Introduction

Having acquainted ourselves with the trials and tribulations of working in non-Euclidean spacetimes we are now prepared for the next step, that of describing physics in such curved spacetimes. For we recall from Chapter 2 that the Einstein programme for general relativity consists of replacing the Newtonian perception of gravitation as a force by the notion that its effect makes the geometry of spacetime ‘suitably non-Euclidean’. What we mean by ‘suitably’ will be clear in the next two chapters. But given that the geometry is non-Euclidean we first need to know how the rest of physics is described in it.
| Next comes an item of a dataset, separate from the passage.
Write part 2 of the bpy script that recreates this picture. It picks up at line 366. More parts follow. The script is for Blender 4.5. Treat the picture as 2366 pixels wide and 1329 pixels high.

For example, how do we describe the motion of a particle under a non-gravitational force? How do we write Maxwell's equations? What is the role of energy-momentum tensors? Can a dynamical action principle be written in curved spacetime? Such questions need our attention before we turn to the basic issue of how gravity actually leads to curved spacetime.

To this end we will introduce a concept that Einstein took as a basic principle in formulating general relativity. It is known as the principle of equivalence.

The principle of equivalence

Let us go back to the purely mathematical result embodied in the relations shown in Section 4.6 and attempt to describe their physical meaning. These relations tell us that special (locally inertial) coordinates that behave like the coordinates (t, x, y, z) of special relativity exist in the neighbourhood of any point P in spacetime.